I find it so frustrating that I, on occasion, regress into these high-school speech patterns. Perhaps you can’t empathize with this little dilemma, you being so sophisticated. But that’s probably not the case, lest you be social outcast or graduate of SPA. In any case, I find I’m reverting to adolescent patois quite often these days, with “awesome” and “dude” being the junior high-isms that have best survived in my adulthood. Some of my friends theorize that I am particularly afflicted, being as I’m from Circle Pines and all–a place they regard as being particularly backwards.

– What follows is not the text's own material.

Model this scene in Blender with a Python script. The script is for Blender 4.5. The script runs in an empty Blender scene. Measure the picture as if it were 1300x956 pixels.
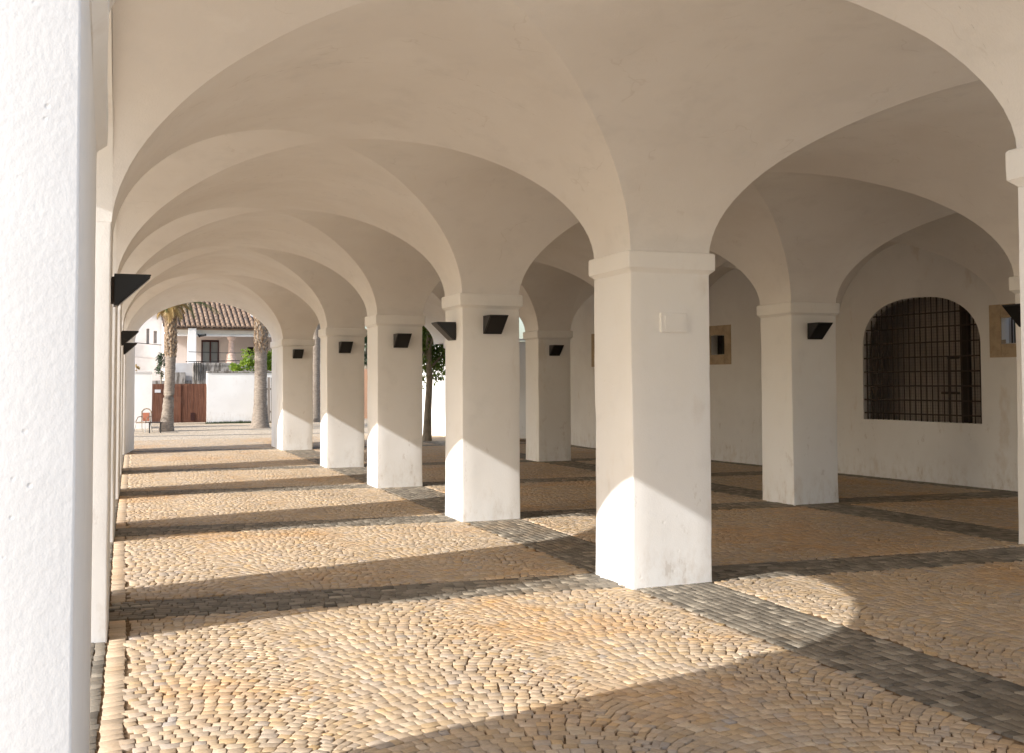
import bpy, bmesh, math, random
import numpy as np
from mathutils import Vector, noise, Matrix
R = math.radians
random.seed(7); rng = np.random.default_rng(11)
sc = bpy.context.scene
COL = sc.collection

# ------------------------------------------------------------------ helpers
def tag(o, label=None, cat=None, group=None, kind=None):
    if label: o['label'] = label
    if cat: o['category'] = cat
    if group: o['group'] = group
    if kind: o['kind'] = kind
    return o

def empty(name, loc=(0, 0, 0), rz=0, parent=None):
    o = bpy.data.objects.new(name, None); COL.objects.link(o)
    o.location = loc; o.rotation_euler = (0, 0, rz); o.empty_display_size = .2
    if parent: o.parent = parent
    return o

class MB:
    """collects vertices and faces of one mesh"""
    def __init__(s): s.v = []; s.f = []
    def add(s, vs, fs):
        b = len(s.v); s.v += [tuple(v) for v in vs]; s.f += [tuple(b + i for i in f) for f in fs]
    def box(s, x0, x1, y0, y1, z0, z1, M=None):
        vs = [(x0,y0,z0),(x1,y0,z0),(x1,y1,z0),(x0,y1,z0),(x0,y0,z1),(x1,y0,z1),(x1,y1,z1),(x0,y1,z1)]
        if M: vs = [M @ Vector(v) for v in vs]
        s.add(vs, [(0,3,2,1),(4,5,6,7),(0,1,5,4),(1,2,6,5),(2,3,7,6),(3,0,4,7)])
    def tube(s, pts, rads, n=12, cap=True):
        pts = [Vector(p) for p in pts]; rings = []
        for i, p in enumerate(pts):
            d = (pts[min(i+1, len(pts)-1)] - pts[max(i-1, 0)]).normalized()
            a = d.cross(Vector((0, 0, 1)))
            if a.length < .05: a = Vector((1, 0, 0))
            a.normalize(); b = d.cross(a).normalized()
            rings.append([p + (a * math.cos(t) + b * math.sin(t)) * rads[i] for t in [2 * math.pi * k / n for k in range(n)]])
        vs = [v for r in rings for v in r]; fs = []
        for i in range(len(pts) - 1):
            for k in range(n):
                k2 = (k + 1) % n
                fs.append((i*n + k, i*n + k2, (i+1)*n + k2, (i+1)*n + k))
        if cap: fs.append(tuple(range(n))[::-1]); fs.append(tuple((len(pts)-1)*n + k for k in range(n)))
        s.add(vs, fs)
    def lathe(s, prof, cx, cy, n=20):
        vs = []; fs = []
        for r, z in prof:
            for k in range(n):
                t = 2 * math.pi * k / n; vs.append((cx + r * math.cos(t), cy + r * math.sin(t), z))
        for i in range(len(prof) - 1):
            for k in range(n):
                k2 = (k + 1) % n; fs.append((i*n + k, i*n + k2, (i+1)*n + k2, (i+1)*n + k))
        fs.append(tuple(range(n))[::-1]); fs.append(tuple((len(prof)-1)*n + k for k in range(n)))
        s.add(vs, fs)
    def build(s, name, mat, parent=None, smooth=None, bevel=0, weld=False):
        me = bpy.data.meshes.new(name); me.from_pydata(s.v, [], s.f)
        bm = bmesh.new(); bm.from_mesh(me)
        if weld: bmesh.ops.remove_doubles(bm, verts=bm.verts, dist=1e-4)
        bmesh.ops.recalc_face_normals(bm, faces=bm.faces)
        if bevel: bmesh.ops.bevel(bm, geom=list(bm.edges), offset=bevel, segments=2, affect='EDGES', profile=.6)
        bm.to_mesh(me); bm.free()
        me.materials.append(mat)
        if smooth is not None:
            me.polygons.foreach_set('use_smooth', [True] * len(me.polygons)); me.set_sharp_from_angle(angle=R(smooth))
        o = bpy.data.objects.new(name, me); COL.objects.link(o)
        if parent: o.parent = parent; o.matrix_parent_inverse = Matrix.Translation(-Vector(parent.location)) if parent.type == 'EMPTY' and parent.parent is None and parent.rotation_euler.z == 0 else Matrix.Identity(4)
        return o

# ------------------------------------------------------------------ materials
def mat(name, base, rough=.8, spec=.3, metal=0, fn=None):
    m = bpy.data.materials.new(name); m.use_nodes = True
    nt = m.node_tree; b = nt.nodes['Principled BSDF']
    b.inputs['Base Color'].default_value = (*base, 1); b.inputs['Roughness'].default_value = rough
    b.inputs['Specular IOR Level'].default_value = spec; b.inputs['Metallic'].default_value = metal
    if fn: fn(nt, b)
    return m
class N:
    def __init__(s, nt): s.nt = nt
    def n(s, t, **k):
        o = s.nt.nodes.new(t)
        for a, v in k.items(): setattr(o, a, v)
        return o
    def l(s, a, b): s.nt.links.new(a, b)
    def pos(s): return s.n('ShaderNodeNewGeometry').outputs['Position']
    def noise(s, scale, detail=4, rough=.55, vec=None, sc3=None):
        o = s.n('ShaderNodeTexNoise'); o.inputs['Scale'].default_value = scale; o.inputs['Detail'].default_value = detail; o.inputs['Roughness'].default_value = rough
        v = vec or s.pos()
        if sc3:
            m = s.n('ShaderNodeMapping'); m.inputs['Scale'].default_value = sc3; s.l(v, m.inputs['Vector']); v = m.outputs[0]
        s.l(v, o.inputs['Vector']); return o.outputs['Fac']
    def ramp(s, x, a, b, va=0, vb=1):
        o = s.n('ShaderNodeMapRange', interpolation_type='SMOOTHSTEP'); s.l(x, o.inputs['Value'])
        o.inputs['From Min'].default_value = a; o.inputs['From Max'].default_value = b
        o.inputs['To Min'].default_value = va; o.inputs['To Max'].default_value = vb
        return o.outputs['Result']
    def mix(s, f, a, b, mode='MIX'):
        o = s.n('ShaderNodeMix', data_type='RGBA', blend_type=mode)
        for sock, v in ((o.inputs[0], f), (o.inputs[6], a), (o.inputs[7], b)):
            if isinstance(v, (int, float)): sock.default_value = v
            elif isinstance(v, tuple): sock.default_value = (*v, 1)
            else: s.l(v, sock)
        return o.outputs[2]
    def math(s, op, a, b=0.):
        o = s.n('ShaderNodeMath', operation=op)
        for sock, v in ((o.inputs[0], a), (o.inputs[1], b)):
            if isinstance(v, (int, float)): sock.default_value = v
            else: s.l(v, sock)
        return o.outputs[0]
    def bump(s, h, strength, dist, b, prev=None):
        o = s.n('ShaderNodeBump'); o.inputs['Strength'].default_value = strength; o.inputs['Distance'].default_value = dist
        s.l(h, o.inputs['Height'])
        if prev: s.l(prev, o.inputs['Normal'])
        s.l(o.outputs[0], b.inputs['Normal']); return o.outputs[0]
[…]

But I happen to know plenty of refined, educated folk–many of them writers even–who do this exact same thing. At a meeting just the other day, for example, one of our editors was talking about our upcoming “Restaurant Week Package,” to which another editor responded, “Heh. You said package.” That counts!

My best friend Andrea, a classically-trained singer who has also lived, worked, and dated among the German and French “operati,” says “dude” a lot, just like me. My other friend, Adam, a graphic designer and artist, is probably the most formal person I hang out with. He’ll send you a thank-you note if you go to his birthday dinner. One time I asked him out for school-night drinks, and he responded, “I oughtn’t.” But get him excited about something really manly–say, a vintage BMW motorcycle or a Rick Bass essay–and his eyes glisten as he says, “Aweeeeeeeeeeesome.”

Dude, there’s just one thing worth checking out tonight, and that’s The Spyball, a hip, surveillance-themed fundraiser for–count ’em–five highly experimental arts organizations, most of them being performing arts organizations, my specialty; one of them being the Soap Factory, a kick-ass art gallery that I quite like. (BTW, their 8x8x8 exhibition totally rawks!)